Razak welcomed the report, saying in a statement that its key conclusion "leads to the strong suspicion that a surface-to-air missile brought MH17 down, but further investigative work is needed before we can be certain."

All 298 people aboard, most of them Dutch citizens, died in the crash near the eastern Ukrainian town of Torez.

Pro-Russian separatists in eastern Ukraine on September 9 repeated their claim they did not have weaponry capable of shooting down the plane -- despite reports that a Russian-supplied BUK missile launcher was deployed in separatist territory and fired a missile at the time of the crash.
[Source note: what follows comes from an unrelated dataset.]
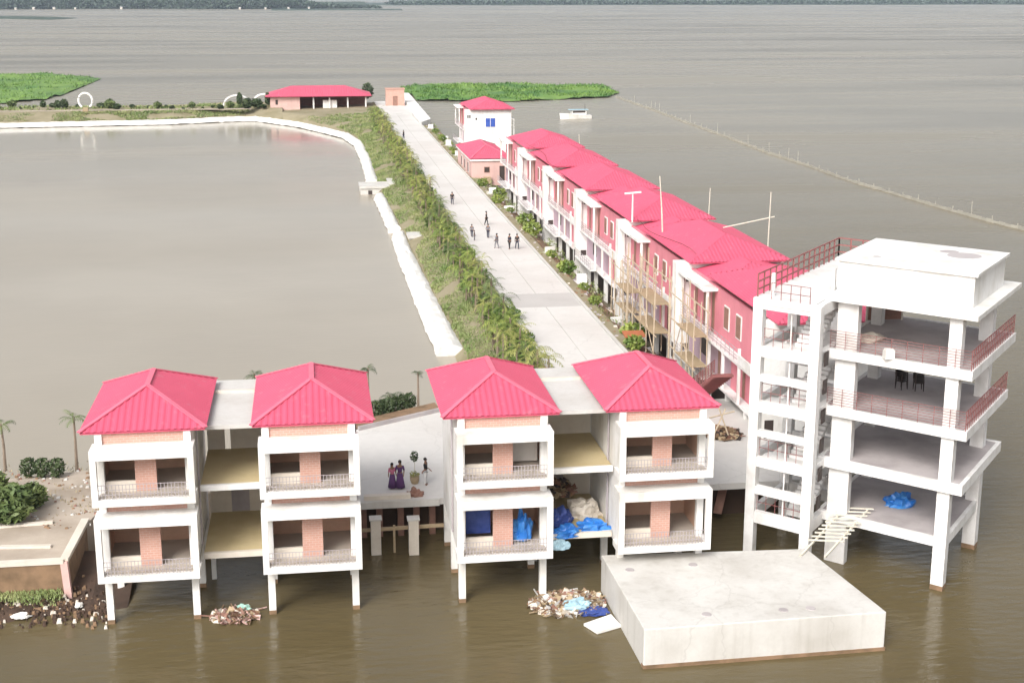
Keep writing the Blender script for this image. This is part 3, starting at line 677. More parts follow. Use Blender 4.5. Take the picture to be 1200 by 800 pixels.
# ------------------------------------------------------------------ dikes of white sacking
def bag_strip(name, path, width, z0, z1, label, seed):
    pts = []; out = []
    for (a, b_) in zip(path, path[1:]):
        n = max(1, int(math.dist(a, b_)/.9))
        for i in range(n): pts.append((a[0]+(b_[0]-a[0])*i/n, a[1]+(b_[1]-a[1])*i/n))
    pts.append(path[-1]); rows = []
    for i, p in enumerate(pts):
        a = pts[max(i-1, 0)]; c = pts[min(i+1, len(pts)-1)]; dx, dy = c[0]-a[0], c[1]-a[1]; L = math.hypot(dx, dy) or 1; nx, ny = -dy/L, dx/L
        row = []
        w_ = width(i/len(pts)) if callable(width) else width
        for j in range(9):
            t = j/8; prof = [0, .45, .8, .95, 1, 1, .95, .8, .3][j]
            q = noise.noise(Vector((p[0]*.9+seed, p[1]*.9, t*3)))*.16+noise.noise(Vector((p[0]*2.3, p[1]*2.3, t*6)))*.10
            off = (t-.5)*w_*(1+.16*noise.noise(Vector((p[0]*.35, p[1]*.35, seed))))
            row.append((p[0]+nx*off, p[1]+ny*off, z0+(z1-z0)*prof+q))
        rows.append(row)
    b = MB()
    for r0, r1 in zip(rows, rows[1:]):
        for j in range(8): b.face([r0[j], r0[j+1], r1[j+1], r1[j]])
    for rr in (rows[0], rows[-1]): b.face(rr+[(rr[-1][0], rr[-1][1], z0-.6), (rr[0][0], rr[0][1], z0-.6)])
    return tag(b.build(name, M['bag'], smooth=True), label, 'dike')
bag_strip('sack_dike', [G(532, 409, .6), G(511, 368, .6), G(474, 290, .6), G(468, 272, .6)], lambda t: 3.0-.9*t, -.3, .95, 'wide white sack dike between the pond and the near grass bank', 1)
bag_strip('sack_dike', [G(464, 268, .6), G(452, 242, .6), G(446, 230, .6)], 2.0, -.3, 1.05, 'short white sack dike between the two concrete outlets', 4)
bag_strip('sack_dike', [G(438, 213, .6), G(430, 186, .6), G(421, 168, .6), G(407, 159, .6), G(383, 153, .6), G(352, 146, .6), G(300, 139, .6), G(275, 139.5, .6), G(200, 143, .6), G(100, 145, .6), G(0, 147, .6), G(-60, 148, .6)], 2.3, -.3, 1.15, 'long white sack dike curving round the far side of the pond', 8)
# concrete outlets
def outlet(c, w_, d_, label, holes, rz=0):
    o = empty('concrete_outlet', (c[0], c[1], 0), label, 'culvert', rz=rz)
    MB().box(-w_/2, w_/2, 0, d_, .9, 1.25).build('top_slab', M['slab'], o)
    MB().box(-w_/2+.15, w_/2-.15, .2, d_-.1, -1.2, .898).build('body', M['slab'], o)
    for i in range(holes):
        x = -w_/2+w_*(i+.9)/(holes+.6); MB().box(x-.3, x+.3, .14, .22, -.1, .6).build('outlet_hole', M['dark'], o)
    return o
c = G(443, 219, .9); outlet((c[0]-.6, c[1]-2), 4.6, 5.5, 'pale concrete outlet jutting into the pond with dark holes', 2)
tag(MB().box(c[0]+1.6, c[0]+5.2, c[1]-1, c[1]+5.5, 1.26, 1.5).build('concrete_walkway', M['slab']), 'pale concrete walkway from the pond outlet towards the road', 'walkway')
c = G(488, 278, .9); outlet((c[0]+.5, c[1]-1), 3.2, 3.0, 'smaller pale concrete culvert by the grass, nearer the villas', 0)

# ------------------------------------------------------------------ vegetation
def leaf_faces(b, c, rx, ry, rz, n, size, rg):
    for _ in range(n):
        while True:
            p = Vector((rg.uniform(-1, 1), rg.uniform(-1, 1), rg.uniform(-1, 1)))
            if p.length < 1: break
        if rg.random() < .6: p = p.normalized()*rg.uniform(.7, 1.05)
        q = Vector((c[0]+p.x*rx, c[1]+p.y*ry, c[2]+p.z*rz))
        a = Vector((rg.gauss(0, 1), rg.gauss(0, 1), rg.gauss(0, .7))).normalized()*size*rg.uniform(.6, 1.4)
        e = a.cross(Vector((rg.gauss(0, 1), rg.gauss(0, 1), rg.gauss(0, 1)))).normalized()*size*.45
        b.face([q-a, q+e, q+a, q-e])
def frond(b, base, az_, L, droop, rise, width, n=9):
    dx, dy = math.cos(az_), math.sin(az_); pts = []
    for i in range(n+1):
        t = i/n; pts.append(Vector((base[0]+dx*L*t*(1-.15*t), base[1]+dy*L*t*(1-.15*t), base[2]+rise*L*t-droop*L*t*t)))
    s = Vector((-dy, dx, 0))
    for i in range(1, n):
        t = i/n; w_ = width*math.sin(math.pi*(t*.85+.12)); p = pts[i]; nx = pts[i+1]-p
        for sg in (-1, 1): b.face([p, p+nx*.55, p+nx*1.1+s*sg*w_-Vector((0, 0, w_*.35))])
    for i in range(n): b.face([pts[i]-s*.02, pts[i]+s*.02, pts[i+1]+s*.015, pts[i+1]-s*.015])
def make_palm(seed, h, mat, nf=13, L=1.5, label='x', group=None, name='palm_tree', bushy=False):
    rg = random.Random(seed); o = empty(name, (0, 0, 0), label, 'palm tree', group)
    MB().tube([(0, 0, -.2), (.03, .02, h*.5), (.05*rg.uniform(-1, 1), 0, h)], [.11, .08, .06], 6).build('trunk', M['trunk'], o)
    b = MB()
    for i in range(nf): frond(b, (0, 0, h-.05+rg.uniform(-.3, .1)*(h if bushy else .6)), i*2.4+rg.uniform(-.3, .3), L*rg.uniform(.75, 1.15), rg.uniform(.5, 1.0), rg.uniform(.35, .95), .30)
    b.build('crown', M[mat], o); return o
PT = [make_palm(1, 2.0, 'palm', 15, 1.5, bushy=True), make_palm(2, 2.6, 'palm_dry', 13, 1.4, bushy=True), make_palm(3, 1.6, 'palm', 14, 1.35, bushy=True), make_palm(4, 2.3, 'mid_leaf', 15, 1.4, bushy=True)]
rv = random.Random(11); used = set(); y = 93.5; n = 0
lbl = 'young bushy palm in the dense row along the left edge of the road'
while y < 330:
    for lane in range(2):
        k = rv.choice([0, 0, 1, 1, 2, 3]); src = PT[k]
        if k in used: oo = copy_tree(src)
        else: oo = src; used.add(k)
        oo.location = (16.0-lane*1.3+rv.uniform(-.35, .3), y+rv.uniform(-.8, .8), 2.1-lane*.25)
        sc = rv.uniform(.75, 1.2); oo.scale = (sc, sc, sc*rv.uniform(.85, 1.2)); oo.rotation_euler = (0, 0, rv.uniform(0, 6.28))
        oo['label'] = lbl; oo['group'] = 'young palms lining the road'; n += 1
    y += 2.1
hedge = None; rh = random.Random(19); y = 95.0
while y < 325:
    if hedge is None: hedge = q3 = empty('hedge_bush', (0, 0, 0), 'x', 'bush')
    if not hedge.children:
        bb_ = MB(); rr_ = random.Random(77)
        for _ in range(420):
            a_ = rr_.uniform(0, 6.28); r_ = math.sqrt(rr_.random())*.8; zz_ = rr_.random()*1.5*(1-.4*r_); sz_ = rr_.uniform(.10, .22)
            v1 = Vector((rr_.gauss(0, 1), rr_.gauss(0, 1), rr_.gauss(0, .8))).normalized()*sz_; v2 = v1.cross(Vector((rr_.gauss(0, 1), rr_.gauss(0, 1), rr_.gauss(0, 1)))).normalized()*sz_*.45; c_ = Vector((a_ and math.cos(a_)*r_, math.sin(a_)*r_, zz_))
            bb_.face([c_-v1, c_+v2, c_+v1, c_-v2])
        bb_.build('foliage', M['hedge'], hedge); MB().tube([(0, 0, -.2), (0, 0, 1.1)], [.05, .03], 5).build('stem', M['trunk'], hedge)
    else: q3 = copy_tree(hedge)
    q3.location = (15.9+rh.uniform(-1.1, .9), y, 1.95); s_ = rh.uniform(.6, 1.25); q3.scale = (s_, s_*1.2, s_*rh.uniform(.7, 1.2)); q3.rotation_euler = (0, 0, rh.uniform(0, 6)); q3['label'] = 'fresh green bush filling the gaps between the young palms by the road'; q3['group'] = 'bushes between the young palms'
    y += rh.uniform(1.6, 3.6)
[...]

Kyiv and the West accused Russian-backed separatists of mistaking the plane for a Ukrainian military jet and shooting it down with a surface-to-air missile supplied by Moscow.

The Kremlin and pro-Russian separatists deny the charge and blame Ukraine.

Separatist fighters initially blocked international monitors from reaching the crash site but allowed investigators into the area several days after the crash.

The bodies of most of the victims were recovered before fighting between Ukrainian forces and pro-Russian separatists three weeks later brought an end to further investigation.

The Dutch board's chairman, Tjibbe Joustra, said initial results of the investigation "point towards an external cause" for the crash.

He said more research is needed to determine the cause "with greater precision," adding that additional evidence will be available "in the period ahead."

The Dutch investigators’ report, posted on September 9 to the safety board's website, said the plane’s wreckage was "pierced in numerous places” by "high-energy objects" that likely broke the plane apart and sent it crashing to the ground.

The 34-page report said such a scenario would explain the "abrupt end" to the data on the flight recorders and loss of contact with air-traffic control and the aircraft's sudden disappearance from radar.

It said detailed examination of the structural damage is continuing and that "forensic examination will be performed if the wreckage can be removed."

The preliminary report did not assign blame and appears unlikely to cause Moscow or the West to shift their positions on who was responsible.

Joustra said investigators will try to produce a final report within one year of the crash.

The United Nations says more than 3,000 civilians have been killed as a result of the conflict in eastern Ukraine, including those onboard flight MH17.